> **Set problem**
Search the listing below for "script". Copy each matching line.

> **Listed records**
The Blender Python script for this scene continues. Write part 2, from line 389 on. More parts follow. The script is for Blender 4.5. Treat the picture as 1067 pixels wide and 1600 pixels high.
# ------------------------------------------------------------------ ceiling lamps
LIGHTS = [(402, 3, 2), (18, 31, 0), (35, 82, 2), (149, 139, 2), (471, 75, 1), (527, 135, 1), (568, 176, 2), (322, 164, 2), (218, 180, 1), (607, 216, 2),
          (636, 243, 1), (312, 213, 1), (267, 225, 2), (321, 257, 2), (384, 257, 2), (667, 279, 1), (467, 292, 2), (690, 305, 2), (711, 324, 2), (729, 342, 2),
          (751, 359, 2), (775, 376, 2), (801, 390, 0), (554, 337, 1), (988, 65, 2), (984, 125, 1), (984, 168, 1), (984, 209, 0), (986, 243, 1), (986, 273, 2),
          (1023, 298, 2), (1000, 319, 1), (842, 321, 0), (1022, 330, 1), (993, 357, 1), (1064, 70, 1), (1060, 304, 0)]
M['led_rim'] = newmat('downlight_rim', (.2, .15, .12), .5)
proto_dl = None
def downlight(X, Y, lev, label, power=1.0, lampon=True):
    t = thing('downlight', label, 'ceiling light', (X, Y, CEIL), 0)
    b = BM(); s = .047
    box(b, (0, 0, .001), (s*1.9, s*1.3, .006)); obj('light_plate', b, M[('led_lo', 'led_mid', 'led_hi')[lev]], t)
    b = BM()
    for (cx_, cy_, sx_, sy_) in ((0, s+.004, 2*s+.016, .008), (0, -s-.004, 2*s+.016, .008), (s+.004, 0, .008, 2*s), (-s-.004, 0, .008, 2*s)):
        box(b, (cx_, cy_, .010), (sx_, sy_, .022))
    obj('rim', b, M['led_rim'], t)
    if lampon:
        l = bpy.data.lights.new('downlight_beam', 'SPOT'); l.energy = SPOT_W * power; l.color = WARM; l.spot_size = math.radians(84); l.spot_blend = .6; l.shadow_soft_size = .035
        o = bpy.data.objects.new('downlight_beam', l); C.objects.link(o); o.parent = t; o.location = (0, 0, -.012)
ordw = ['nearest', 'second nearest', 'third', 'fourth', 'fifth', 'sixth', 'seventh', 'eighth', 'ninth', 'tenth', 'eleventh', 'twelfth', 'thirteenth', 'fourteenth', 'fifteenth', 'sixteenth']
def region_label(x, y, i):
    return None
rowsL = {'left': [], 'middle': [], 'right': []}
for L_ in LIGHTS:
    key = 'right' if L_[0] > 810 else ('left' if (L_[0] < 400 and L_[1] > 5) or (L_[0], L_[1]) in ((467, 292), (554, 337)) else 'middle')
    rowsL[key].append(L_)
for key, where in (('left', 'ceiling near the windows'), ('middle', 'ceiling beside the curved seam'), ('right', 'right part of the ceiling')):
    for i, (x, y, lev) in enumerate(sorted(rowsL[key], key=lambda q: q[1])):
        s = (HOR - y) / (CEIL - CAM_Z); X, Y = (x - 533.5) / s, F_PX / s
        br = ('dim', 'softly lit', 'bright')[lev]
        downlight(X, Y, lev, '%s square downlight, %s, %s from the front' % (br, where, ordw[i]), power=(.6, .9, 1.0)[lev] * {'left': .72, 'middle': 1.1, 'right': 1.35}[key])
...
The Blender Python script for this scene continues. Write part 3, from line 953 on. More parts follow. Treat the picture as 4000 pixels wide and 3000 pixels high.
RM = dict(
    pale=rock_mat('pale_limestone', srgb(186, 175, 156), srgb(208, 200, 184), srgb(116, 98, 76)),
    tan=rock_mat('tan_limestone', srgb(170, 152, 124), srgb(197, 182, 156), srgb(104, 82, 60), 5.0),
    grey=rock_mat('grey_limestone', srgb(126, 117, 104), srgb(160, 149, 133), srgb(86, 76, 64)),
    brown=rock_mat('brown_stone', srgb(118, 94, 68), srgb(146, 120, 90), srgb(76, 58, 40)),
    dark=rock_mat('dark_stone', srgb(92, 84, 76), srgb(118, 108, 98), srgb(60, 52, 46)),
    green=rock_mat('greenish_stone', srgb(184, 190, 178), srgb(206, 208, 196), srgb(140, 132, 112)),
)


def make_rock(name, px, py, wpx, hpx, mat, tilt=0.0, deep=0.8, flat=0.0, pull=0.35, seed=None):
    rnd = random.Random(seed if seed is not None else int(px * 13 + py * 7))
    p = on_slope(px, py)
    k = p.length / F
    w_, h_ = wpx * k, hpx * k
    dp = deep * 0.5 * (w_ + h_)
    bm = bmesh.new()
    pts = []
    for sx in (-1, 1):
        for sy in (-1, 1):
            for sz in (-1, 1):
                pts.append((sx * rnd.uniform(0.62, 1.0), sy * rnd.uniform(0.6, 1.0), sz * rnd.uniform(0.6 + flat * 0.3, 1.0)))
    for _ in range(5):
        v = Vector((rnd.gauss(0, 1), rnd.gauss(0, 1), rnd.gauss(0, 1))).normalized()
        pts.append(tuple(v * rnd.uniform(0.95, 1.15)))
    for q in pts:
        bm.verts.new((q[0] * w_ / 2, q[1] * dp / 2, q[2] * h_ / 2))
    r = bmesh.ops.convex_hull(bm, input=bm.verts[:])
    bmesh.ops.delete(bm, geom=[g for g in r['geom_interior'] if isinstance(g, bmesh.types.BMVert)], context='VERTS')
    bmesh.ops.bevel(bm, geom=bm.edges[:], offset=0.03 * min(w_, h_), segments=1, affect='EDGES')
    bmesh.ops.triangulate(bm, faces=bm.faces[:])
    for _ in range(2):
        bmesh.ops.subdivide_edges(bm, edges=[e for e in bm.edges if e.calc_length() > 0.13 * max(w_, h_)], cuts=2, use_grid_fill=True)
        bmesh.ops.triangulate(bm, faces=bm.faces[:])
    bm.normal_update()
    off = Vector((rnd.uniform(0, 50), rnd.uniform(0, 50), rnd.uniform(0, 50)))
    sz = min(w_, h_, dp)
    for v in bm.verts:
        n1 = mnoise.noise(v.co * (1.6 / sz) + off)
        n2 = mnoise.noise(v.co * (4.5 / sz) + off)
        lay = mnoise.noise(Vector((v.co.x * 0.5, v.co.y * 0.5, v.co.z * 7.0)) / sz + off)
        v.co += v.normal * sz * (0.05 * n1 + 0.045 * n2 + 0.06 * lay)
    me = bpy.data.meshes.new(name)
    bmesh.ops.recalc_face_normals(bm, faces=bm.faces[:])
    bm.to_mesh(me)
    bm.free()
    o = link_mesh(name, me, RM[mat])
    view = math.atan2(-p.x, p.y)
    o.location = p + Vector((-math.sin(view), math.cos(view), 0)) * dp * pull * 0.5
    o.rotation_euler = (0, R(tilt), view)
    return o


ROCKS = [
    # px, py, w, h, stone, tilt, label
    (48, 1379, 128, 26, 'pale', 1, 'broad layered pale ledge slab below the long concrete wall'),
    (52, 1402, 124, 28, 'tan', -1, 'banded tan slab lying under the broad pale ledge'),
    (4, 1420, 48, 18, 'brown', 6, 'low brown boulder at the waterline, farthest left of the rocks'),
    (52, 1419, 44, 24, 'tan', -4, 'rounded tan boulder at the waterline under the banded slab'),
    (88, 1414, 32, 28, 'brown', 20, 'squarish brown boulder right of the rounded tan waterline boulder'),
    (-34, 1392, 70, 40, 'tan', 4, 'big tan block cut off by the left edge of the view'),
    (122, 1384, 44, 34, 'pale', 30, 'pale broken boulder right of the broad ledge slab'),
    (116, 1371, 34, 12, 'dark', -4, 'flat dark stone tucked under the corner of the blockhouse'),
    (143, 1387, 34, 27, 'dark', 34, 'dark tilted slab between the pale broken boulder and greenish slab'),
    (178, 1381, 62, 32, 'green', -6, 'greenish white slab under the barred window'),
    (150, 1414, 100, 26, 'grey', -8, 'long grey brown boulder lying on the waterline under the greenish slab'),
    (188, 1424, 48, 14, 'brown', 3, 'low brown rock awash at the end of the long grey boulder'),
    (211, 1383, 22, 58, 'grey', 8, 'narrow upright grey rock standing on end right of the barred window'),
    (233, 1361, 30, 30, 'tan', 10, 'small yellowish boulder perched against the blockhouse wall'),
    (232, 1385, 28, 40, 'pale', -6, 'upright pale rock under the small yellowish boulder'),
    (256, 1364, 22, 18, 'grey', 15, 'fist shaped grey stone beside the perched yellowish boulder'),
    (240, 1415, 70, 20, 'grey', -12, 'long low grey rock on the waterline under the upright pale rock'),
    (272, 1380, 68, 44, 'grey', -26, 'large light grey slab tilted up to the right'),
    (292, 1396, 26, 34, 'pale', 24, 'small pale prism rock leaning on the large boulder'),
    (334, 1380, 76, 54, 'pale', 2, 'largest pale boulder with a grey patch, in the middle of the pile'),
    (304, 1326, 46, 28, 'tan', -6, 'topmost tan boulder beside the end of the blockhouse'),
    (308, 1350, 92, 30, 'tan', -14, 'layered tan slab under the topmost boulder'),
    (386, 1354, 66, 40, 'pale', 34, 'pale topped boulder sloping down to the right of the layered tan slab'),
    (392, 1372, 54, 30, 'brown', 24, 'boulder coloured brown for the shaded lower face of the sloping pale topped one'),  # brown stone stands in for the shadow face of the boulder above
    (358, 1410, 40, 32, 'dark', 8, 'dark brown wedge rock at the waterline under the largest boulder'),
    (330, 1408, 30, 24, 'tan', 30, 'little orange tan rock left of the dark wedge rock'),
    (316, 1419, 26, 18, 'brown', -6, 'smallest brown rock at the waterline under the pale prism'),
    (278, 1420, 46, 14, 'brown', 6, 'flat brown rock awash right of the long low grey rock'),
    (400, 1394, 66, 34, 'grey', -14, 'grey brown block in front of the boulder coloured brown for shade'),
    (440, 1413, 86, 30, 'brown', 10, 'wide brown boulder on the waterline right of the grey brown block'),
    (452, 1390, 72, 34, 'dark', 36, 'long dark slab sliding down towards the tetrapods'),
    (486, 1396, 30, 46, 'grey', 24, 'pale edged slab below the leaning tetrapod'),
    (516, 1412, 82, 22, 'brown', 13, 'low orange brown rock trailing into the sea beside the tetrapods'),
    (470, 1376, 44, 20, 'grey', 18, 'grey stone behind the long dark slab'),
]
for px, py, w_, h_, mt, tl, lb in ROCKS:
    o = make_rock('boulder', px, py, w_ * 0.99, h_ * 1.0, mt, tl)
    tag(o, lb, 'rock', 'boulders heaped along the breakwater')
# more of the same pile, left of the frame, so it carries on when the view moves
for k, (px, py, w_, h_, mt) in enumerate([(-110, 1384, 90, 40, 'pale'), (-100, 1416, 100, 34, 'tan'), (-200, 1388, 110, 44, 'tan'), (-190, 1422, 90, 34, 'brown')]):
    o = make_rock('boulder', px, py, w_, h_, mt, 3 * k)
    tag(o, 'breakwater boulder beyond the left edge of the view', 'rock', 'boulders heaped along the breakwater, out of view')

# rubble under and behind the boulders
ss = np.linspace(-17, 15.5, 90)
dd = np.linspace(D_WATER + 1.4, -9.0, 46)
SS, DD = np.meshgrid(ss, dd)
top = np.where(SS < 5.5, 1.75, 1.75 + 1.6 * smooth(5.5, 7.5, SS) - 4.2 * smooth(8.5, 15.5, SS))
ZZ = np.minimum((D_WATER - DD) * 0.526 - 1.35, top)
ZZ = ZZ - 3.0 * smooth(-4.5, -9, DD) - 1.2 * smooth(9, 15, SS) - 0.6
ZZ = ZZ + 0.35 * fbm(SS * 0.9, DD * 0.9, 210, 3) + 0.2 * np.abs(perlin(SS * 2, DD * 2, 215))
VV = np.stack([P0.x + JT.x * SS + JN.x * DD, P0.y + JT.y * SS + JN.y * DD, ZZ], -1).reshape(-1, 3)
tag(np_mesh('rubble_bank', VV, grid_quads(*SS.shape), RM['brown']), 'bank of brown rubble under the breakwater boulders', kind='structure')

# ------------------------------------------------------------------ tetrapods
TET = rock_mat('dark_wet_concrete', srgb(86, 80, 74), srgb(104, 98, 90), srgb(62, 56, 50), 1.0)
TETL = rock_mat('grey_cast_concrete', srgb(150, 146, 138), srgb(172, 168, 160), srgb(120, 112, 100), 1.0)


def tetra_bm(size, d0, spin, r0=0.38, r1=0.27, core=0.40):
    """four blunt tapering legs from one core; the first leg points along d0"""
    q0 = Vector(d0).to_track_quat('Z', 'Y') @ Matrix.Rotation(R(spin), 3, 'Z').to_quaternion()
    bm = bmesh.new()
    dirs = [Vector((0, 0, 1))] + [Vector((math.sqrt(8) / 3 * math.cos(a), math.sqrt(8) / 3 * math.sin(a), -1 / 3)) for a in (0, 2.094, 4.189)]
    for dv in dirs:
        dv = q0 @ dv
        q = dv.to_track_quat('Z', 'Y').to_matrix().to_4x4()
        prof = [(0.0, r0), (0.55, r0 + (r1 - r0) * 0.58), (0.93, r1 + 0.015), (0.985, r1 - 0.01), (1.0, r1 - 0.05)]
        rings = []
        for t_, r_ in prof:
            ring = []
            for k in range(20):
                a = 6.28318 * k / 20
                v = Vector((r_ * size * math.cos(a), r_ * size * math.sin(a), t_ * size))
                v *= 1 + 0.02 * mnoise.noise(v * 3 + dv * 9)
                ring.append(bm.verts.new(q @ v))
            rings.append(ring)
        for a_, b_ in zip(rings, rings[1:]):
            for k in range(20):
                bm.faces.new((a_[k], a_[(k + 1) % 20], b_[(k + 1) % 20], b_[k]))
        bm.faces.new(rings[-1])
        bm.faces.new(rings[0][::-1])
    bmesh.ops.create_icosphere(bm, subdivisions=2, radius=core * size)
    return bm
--
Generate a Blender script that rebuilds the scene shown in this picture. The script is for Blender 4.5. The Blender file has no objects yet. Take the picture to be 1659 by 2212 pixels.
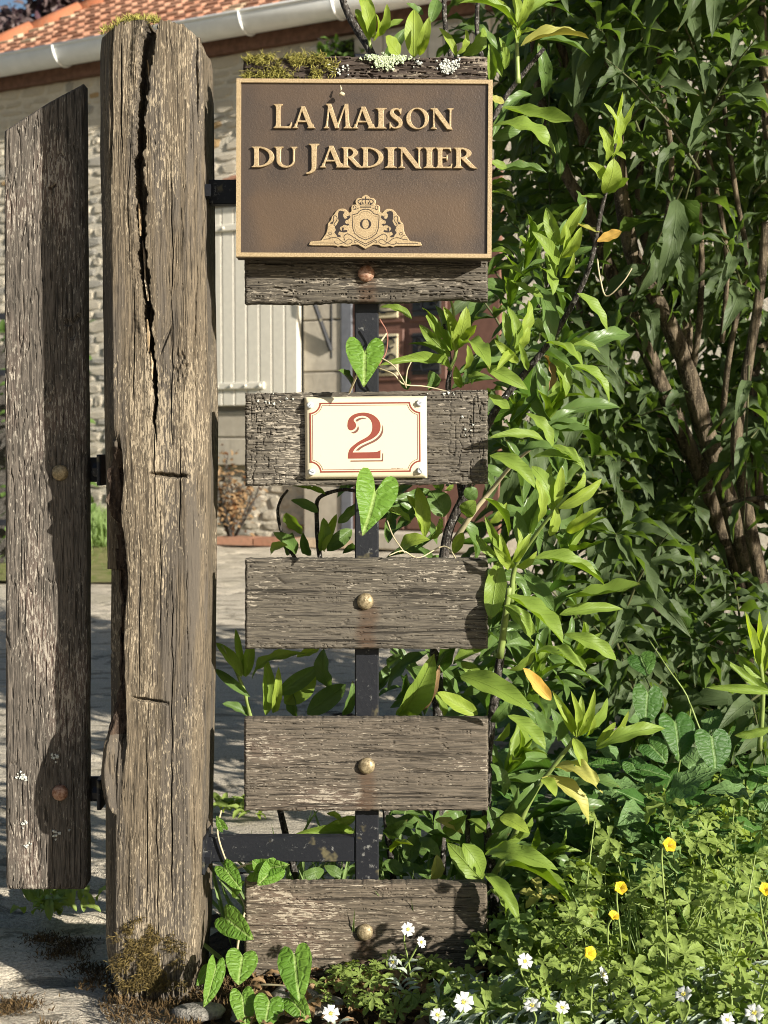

> **Result for this task**
The Blender Python script for this scene continues. Write part 2, from line 389 on. More parts follow. The script is for Blender 4.5. Treat the picture as 1067 pixels wide and 1600 pixels high.
The Blender Python script for this scene continues. Write part 3, from line 953 on. More parts follow. Treat the picture as 4000 pixels wide and 3000 pixels high.
Generate a Blender script that rebuilds the scene shown in this picture. The script is for Blender 4.5. The Blender file has no objects yet. Take the picture to be 1659 by 2212 pixels.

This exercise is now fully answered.